First Impressions Mirch Masala

No related

Nothing beats a spicy hot beef vindaloo on a bitterly cold day. Because the wildly colorful taste palette of Indian food feels especially welcome on an icy afternoon, The A.V. Club ventured forth during a deep freeze to dine on spicy flavors from faraway India, to beat back the lashing cold of our windswept Midwestern plains with tantalizing flavors of tandoori at Madison’s newest paneer pakora purveyor, Mirch Masala.

The space and service: On a sunny day, bright light streams through the windows facing the Capitol, where demonstrators rally on the steps. The room is open, unpretentious, and capacious. It’s not that different from predecessor Flavor Of India, and that’s okay. It’s a good room. Service is solicitous and warm.

The A.V. Club’s food: The menu reveals 175 dishes, all of them permutations governed by rather a smaller list of ingredients.

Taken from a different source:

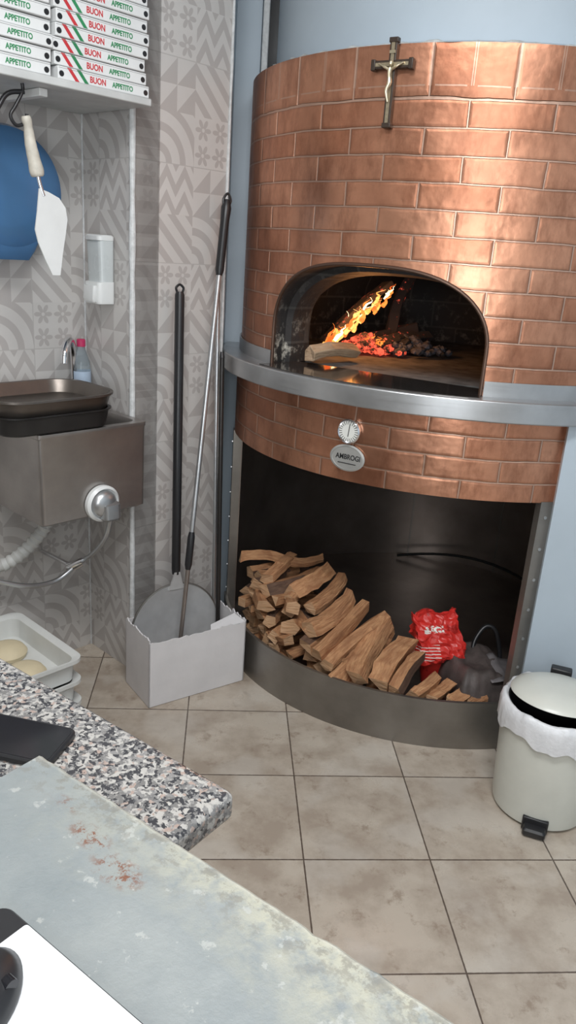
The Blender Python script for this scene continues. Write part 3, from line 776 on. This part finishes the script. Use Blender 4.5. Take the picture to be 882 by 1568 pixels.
def peel_round():
    g = group('round_pizza_peel', (-.385, 2.48, .2), 0)
    hc = Vector((-.374, 2.462, .188)); top = Vector((-.397, 2.562, 1.345))
    ax = (top - hc).normalized(); X = bx.copy(); X = (X - ax * X.dot(ax)).normalized(); Z = X.cross(ax)
    Mx = Matrix((X, ax, Z)).transposed().to_4x4(); Mx.translation = hc
    lathe('head', [(0, 0), (.166, 0), (.172, .001), (.172, .004), (.166, .005), (.162, .003), (0, .003)], ALU, g, seg=72, world=True, mw=Mx)
    lathe('head_rim', [(.168, -.001), (.174, .001), (.174, .005), (.168, .006)], STEELB, g, seg=72, world=True, mw=Mx)
    vs = [(-.030, .150, .001), (.030, .150, .001), (.018, .185, .004), (.010, .215, .008), (-.010, .215, .008), (-.018, .185, .004)]
    vs2 = [(a, b, c + .006) for a, b, c in vs]
    mk('neck', vs + vs2, [(0, 1, 2, 3, 4, 5), (11, 10, 9, 8, 7, 6)] + [(i, (i + 1) % 6, (i + 1) % 6 + 6, i + 6) for i in range(6)], ALU, g, world=True, mw=Mx, smooth=False)
    s0 = hc + ax * .205
    tube('handle', [s0, s0 + ax * .02, top - ax * .01, top], [.0135, .0155, .0155, .012], BLACKPL, g, world=True)
    tube('hang_loop', smoothpath([top + X * .010, top + X * .013 + ax * .012, top + ax * .022, top - X * .013 + ax * .012, top - X * .010], 5), .004, BLACKPL, g, seg=8, world=True)
peel_round()
def peel_turn():
    g = group('turning_pizza_peel', (-.35, 2.36, .05), 0)
    b = Vector((-.352, 2.352, .02)); tp = Vector((-.268, 2.680, 1.635)); ax = (tp - b).normalized(); Lh = (tp - b).length
    P = lambda f: b + ax * (Lh * f)
    tube('lower_rod', [P(.0), P(.26)], .0075, DARKMET, g, world=True)
    tube('sleeve', [P(.255), P(.265), P(.325), P(.335)], [.009, .0125, .0125, .009], BLACKPL, g, world=True)
    tube('steel_pole', [P(.33), P(.88)], .0085, STEEL, g, world=True)
    tube('grip', [P(.855), P(.865), P(.96), P(.985), P(1.0)], [.010, .0145, .0145, .017, .010], BLACKPL, g, world=True)
    tube('end_loop', smoothpath([P(.99) + bx * .010, P(1.0) + bx * .014, P(1.012), P(1.0) - bx * .014, P(.99) - bx * .010], 5), .004, BLACKPL, g, seg=8, world=True)
peel_turn()
g = group('oven_brush_pole', (-.23, 2.5, .05), 0)
tube('pole', [(-.222, 2.498, .02), (-.262, 2.655, 1.13)], .0085, simple('dark_pole', (.04, .036, .034), .3, .5), g, world=True)
tube('pole_tip', [(-.262, 2.655, 1.13), (-.2635, 2.66, 1.15)], [.0095, .006], BLACKPL, g, world=True)
g = group('steel_pole', (-.24, 2.56, .05), 0)
tube('shaft', [(-.243, 2.545, .02), (-.290, 2.700, 1.40)], .007, STEEL, g, world=True)
tube('shaft_tip', [(-.290, 2.700, 1.40), (-.291, 2.703, 1.425)], [.009, .006], BLACKPL, g, world=True)

# ---------------------------------------------------------------- dough trays
K = Vector((-.576, 2.025, 0)); tc = K - v * .20 - u * .30
trays = group('dough_tray_stack', (tc.x, tc.y, 0), UA)
for i in range(4):
    z = .004 + i * .073
    rrloft('tray_%d' % i, [(.55, .35, .03, z), (.56, .36, .03, z + .004), (.57, .37, .03, z + .066), (.60, .40, .035, z + .068), (.60, .40, .035, z + .080), (.588, .388, .03, z + .080), (.56, .36, .03, z + .070), (.55, .35, .03, z + .008), (.5, .3, .03, z + .007)], TRAYPL, trays)
for i, (x, y, s_) in enumerate(((.19, .07, 1.), (.17, -.08, 1.05), (.03, .06, .95), (.02, -.09, 1.), (-.14, .05, 1.))):
    lathe('dough_ball_%d' % i, [(0, .040), (.03, .039), (.052, .030), (.062, .016), (.058, .003), (.04, 0), (0, 0)], DOUGH, trays, seg=32, loc=(x, y, .230), )

# ---------------------------------------------------------------- pedal bin
bc = (.795, 1.892, 0)
binn = group('pedal_waste_bin', bc, -20)
lathe('body', [(0, 0.004), (.122, .004), (.130, .010), (.133, .03), (.146, .30), (.146, .335), (.140, .335), (.135, .30), (.125, .03), (0, .03)], BINPL, binn, seg=64)
lathe('inner_rim', [(.141, .338), (.130, .340), (.120, .31), (.118, .2), (0, .19)], BLACKPL, binn, seg=64)
vs = []; fs = []; n = 128; rows = [(.134, .343), (.142, .352), (.150, .348), (.155, .325), (.156, .300), (.156, .278)]
for j in range(n):
    a = 2 * math.pi * j / n
    for i, (r, z) in enumerate(rows):
        w = noise.noise(Vector((math.sin(a) * 3.2, math.cos(a) * 3.2, i * .25))); w2 = noise.noise(Vector((math.sin(a) * 16, math.cos(a) * 16, i * .5)))
        rr = r + .0035 * w2 * (i > 0); zz = z + (.030 * w + .004 * w2) * (i / 5) ** 1.0
        vs.append((rr * math.sin(a), -rr * math.cos(a), zz))
k_ = len(rows)
for j in range(n):
    for i in range(k_ - 1):
        fs.append((j * k_ + i, ((j + 1) % n) * k_ + i, ((j + 1) % n) * k_ + i + 1, j * k_ + i + 1))
mk('bin_bag', vs, fs, BAGW, binn, ang=80)
Ml = Matrix.Translation((.0, .14, .352)) @ Matrix.Rotation(R2D(-6), 4, 'X') @ Matrix.Translation((0, -.14, 0))
lathe('lid', [(0, .030), (.06, .028), (.105, .020), (.128, .008), (.133, 0), (.128, -.002), (0, .012)], BINPL, binn, seg=64, mw=Ml)
box('hinge', (-.03, .135, .33), (.03, .165, .375), BLACKPL, binn, .004)
rrloft('pedal', [(.058, .05, .006, .006, 0, -.142), (.062, .052, .008, .010, 0, -.143), (.062, .052, .008, .022, 0, -.143), (.054, .044, .008, .028, 0, -.142)], BLACKPL, binn)
box('pedal_slot', (-.035, -.140, .004), (.035, -.120, .045), BLACKPL, binn, .003)

# ---------------------------------------------------------------- crumpled red bag
rb = group('crumpled_red_charcoal_bag', (.550, 2.43, .258), 0)
bm = bmesh.new(); bmesh.ops.create_cube(bm, size=1); bmesh.ops.subdivide_edges(bm, edges=bm.edges, cuts=16, use_grid_fill=True)
for w in bm.verts:
    c = w.co; top = c.z + .5
    x = c.x * .160 * (1 - .12 * (top - .5)); y = c.y * .10 * (1.1 - .75 * top ** 2); z = c.z * .165 - .006
    p = Vector((x, y, z)); q = p * 22
    p += Vector((noise.noise(q), noise.noise(q + Vector((9, 0, 0))), noise.noise(q + Vector((0, 9, 0))))) * .018
    q = p * 60; p += Vector((noise.noise(q), noise.noise(q + Vector((4, 0, 0))), 0)) * .010
    if top > .9: p.z += .012 * noise.noise(Vector((c.x * 9, 0, 2)))
    w.co = p
me = bpy.data.meshes.new('bag'); bm.to_mesh(me); bm.free(); me.materials.append(REDBAG)
o = bpy.data.objects.new('bag', me); col.objects.link(o); o.rotation_euler = (R2D(-16), R2D(-8), R2D(8)); attach(o, rb)
lathe('bag_filled_base', [(0, -.206), (.03, -.206), (.04, -.15), (.04, -.08), (0, -.07)], REDBAG, rb, seg=20)

# dark crumpled cloth bag lying at the right of the store
ash = group('dark_cloth_bag', (.69, 2.355, .06), 8)
CLOTH = simple('dark_worn_cloth', (.13, .105, .098), .55, .1, .3, 14., .4)
vs = []; fs = []; nx, ny = 34, 26
def cz_(i, j):
    x = -.12 + .265 * i / nx; y = -.155 + .31 * j / ny
    e = min(i / nx, 1 - i / nx, j / ny, 1 - j / ny) * 6
    hgt = .150 * min(1, e) ** .5 - .055 * max(0, x / .16)
    z = hgt + .024 * noise.noise(Vector((x * 11, y * 11, 0))) + .016 * abs(noise.noise(Vector((x * 28, y * 16, 4))))
    return (x, y, max(z, -.008))
for i in range(nx + 1):
    for j in range(ny + 1): vs.append(cz_(i, j))
for i in range(nx):
    for j in range(ny):
        a = i * (ny + 1) + j; fs.append((a, a + ny + 1, a + ny + 2, a + 1))
o = mk('cloth', vs, fs, CLOTH, ash, ang=60); sol = o.modifiers.new('s', 'SOLIDIFY'); sol.thickness = .003
tube('strap', smoothpath([(.00, .06, .12), (.015, .09, .17), (.055, .11, .215), (.09, .10, .205), (.11, .08, .13), (.11, .06, .06)], 6), .008, BLACKPL, ash)
vs = []; fs = []
for i in range(15):
    for j in range(10):
        x = .0 + .15 * i / 14; y = -.13 + .15 * j / 9
        vs.append((x, y, .135 + .012 * noise.noise(Vector((x * 30, y * 20, 9))) - .40 * max(0, x - .06) + .02 * j / 9))
for i in range(14):
    for j in range(9):
        a = i * 10 + j; fs.append((a, a + 10, a + 11, a + 1))
o = mk('flap', vs, fs, simple('grey_cloth_flap', (.21, .195, .20), .55, .1, .2, 20., .3), ash, ang=60); sol = o.modifiers.new('s', 'SOLIDIFY'); sol.thickness = .003

# ---------------------------------------------------------------- counter
WA = math.degrees(math.atan2(-.577, .817))
Gc = Vector((-.037, .739, 0))
ctr = group('granite_counter', (Gc.x, Gc.y, 0), WA)
o = box('granite_top', (-1.5, -.34, .862), (0, 0, .900), GRANITE, ctr, .010)
o.modifiers['bevel'].segments = 4
box('granite_lip', (-1.45, -.34, .835), (-.045, -.035, .862), GRANITE, ctr, .006)
box('cabinet', (-1.4, -.33, .06), (-.05, -.04, .8345), CAB, ctr, .003)
box('cabinet_plinth', (-1.38, -.31, .0), (-.07, -.07, .06), BLACKPL, ctr)
S1 = Vector((-.268, .755, 0))
slab = group('grey_worktop', (S1.x, S1.y, 0), WA + .6)
vs = []; fs = []; n = 90; dep = .42; Ls = 1.0
def ej(i): return .0022 * noise.noise(Vector((i * .5, 3, 0))) + .0012 * noise.noise(Vector((i * 1.7, 8, 0)))
for i in range(n + 1):
    x = Ls * i / n
    vs += [(x, ej(i) + .002, .9015), (x, ej(i + 40), .917), (x, .004 + ej(i + 40), .9205), (x, dep, .9205), (x, dep, .9015)]
for i in range(n):
    a = i * 5; b = a + 5
    for q in range(5): fs.append((a + q, a + (q + 1) % 5, b + (q + 1) % 5, b + q))
fs += [(0, 1, 2, 3, 4), tuple(n * 5 + q for q in (4, 3, 2, 1, 0))]
o = mk('slab_top', vs, fs, SLAB, slab, smooth=False); o.scale = (1, -1, 1)
box('slab_cabinet', (.30, -.40, 0), (.97, -.05, .9005), CAB, slab)

ph = group('smartphone', (-.328, .803, .9005), math.degrees(math.atan2(-.2, .97)))
rrloft('phone_body', [(.150, .072, .010, 0), (.154, .076, .012, .002), (.154, .076, .012, .007), (.150, .072, .010, .009)], BLACKPL, ph)
rrloft('phone_screen', [(.146, .068, .009, .0088), (.146, .068, .009, .0094)], BLACKGL, ph)
bd = group('black_binder', (S1.x, S1.y, .921), WA)
rrloft('binder_cover', [(.33, .25, .012, 0, .325, -.285), (.334, .254, .014, .002, .325, -.285), (.334, .254, .014, .006, .325, -.285), (.33, .25, .012, .008, .325, -.285)], BLACKPL, bd)
pp = group('white_paper_pad', (S1.x, S1.y, .9292), WA)
rrloft('paper_sheets', [(.28, .22, .003, 0, .337, -.272), (.28, .22, .003, .004, .337, -.272)], simple('paper_white', (.70, .72, .74), .6, 0, .02), pp)
ms = group('computer_mouse', (S1.x, S1.y, .9334), WA)
lathe('mouse_shell', [(0, .022), (.012, .021), (.024, .015), (.030, .006), (.030, .001), (0, 0)], BLACKPL, ms, seg=40, mw=Matrix.Translation((.232, -.232, 0)) @ Matrix.Rotation(R2D(30), 4, 'Z') @ Matrix.Diagonal((1.0, 1.6, 1., 1)))
lathe('mouse_wheel', [(0, .004), (.006, .004), (.006, -.004), (0, -.004)], BLACKGL, ms, seg=16, mw=Matrix.Translation((.245, -.212, .014)) @ Matrix.Rotation(R2D(90), 4, 'Y'))

# ---------------------------------------------------------------- conduit beside drum
box('trim_oven_conduit', (-.200, 2.985, 2.02), (-.178, 3.01, 2.8), CAULK, bevel=.004)
box('gap_shade_panel', (-.19, 3.15, 2.02), (-.02, 3.20, 2.8), BLACKPL)  # solid black panel added as the shade in the gap beside the drum

# ---------------------------------------------------------------- lights
w = bpy.data.worlds.new('world'); sc.world = w; w.use_nodes = True
bg = w.node_tree.nodes['Background']; bg.inputs[0].default_value = (.86, .93, 1., 1); bg.inputs[1].default_value = 2.0
def area(name, loc, rot, sx, sy, e, c):
    l = bpy.data.lights.new(name, 'AREA'); l.shape = 'RECTANGLE'; l.size = sx; l.size_y = sy; l.energy = e; l.color = c
    o = bpy.data.objects.new(name, l); o.location = loc; o.rotation_euler = [R2D(a) for a in rot]; col.objects.link(o)
area('ceiling_light', (.0, .8, 2.77), (0, 0, 0), 1.2, .35, 42, (.98, .99, 1))
area('ceiling_light_rear', (.2, -.7, 2.77), (0, 0, 0), 1.2, .35, 23, (.98, .99, 1))
area('doorway_light', (-.1, -1.55, 1.5), (82, 0, 0), 1.2, 1.6, 32, (.94, .98, 1))
pl = bpy.data.lights.new('fire_light', 'POINT'); pl.energy = 2.6; pl.color = (1, .40, .12); pl.shadow_soft_size = .05
o = bpy.data.objects.new('fire_light', pl); o.location = (.22, 2.80, 1.34); col.objects.link(o)

# ---------------------------------------------------------------- camera
p = R2D(18.9)
Fw = Vector((0, math.cos(p), -math.sin(p))); Dn = Vector((0, -math.sin(p), -math.cos(p))); Xh = Vector((1, 0, 0))
c_, s_ = .9975, .07
right = Xh * c_ - Dn * s_; down = Xh * s_ + Dn * c_
right.normalize(); down.normalize()
mw = Matrix((right, -down, -Fw)).transposed().to_4x4(); mw.translation = (0, 0, 1.5)
cam = bpy.data.cameras.new('camera'); cam.sensor_fit = 'VERTICAL'; cam.sensor_height = 36; cam.lens = 36 * 1200 / 1599; cam.clip_start = .02
co = bpy.data.objects.new('camera', cam); co.matrix_world = mw; col.objects.link(co); sc.camera = co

With most entrées hovering around 10 or 15 bucks, the time-honored all-you-can-eat Indian lunch buffet is probably the move for most diners, especially if you have no idea what you are doing. (Dang, 175 choices?) Winners from the buffet include a spicy cabbage, pea, and noodle salad; a wildly strange mushroom masala; and chicken daal, with mellow yellow lentils dusted in spice. The khasi ko masu goat-meat curry cooked with ginger, tomatoes, and garam masala looked askew, and it indeed proved too fatty and unfriendly to a knife. Roasted chicken masala cooked in a thick curry sauce over rice does the job as advertised and powers up when set against clay oven-cooked marinated tandoori chicken. A decent little salad bar with seasoned beans and red onions is flanked by loads of Indian condiments: two kinds of homemade yogurt sauce (the better is the minced-veggie version), onion chutney with tomato and chili, tamarind sauce (great drizzled like a syrup over naan), mint chutney with ginger and green chili, and blazing-in-a-pleasant-way hot sauce. All should be ladled liberally over a completed plate, resulting in a tasty, spicy pool afterward for dipping naan. If loaded with cash, look at the non-buffet items on the menu, among them 17 kinds of naan, including a chewy spinach bread and caramelized onion kulcha.

The verdict: Great location, baseline-to-better Indian food, and accordingly cheap buffet are savior material for the hungry. Relax and dig in.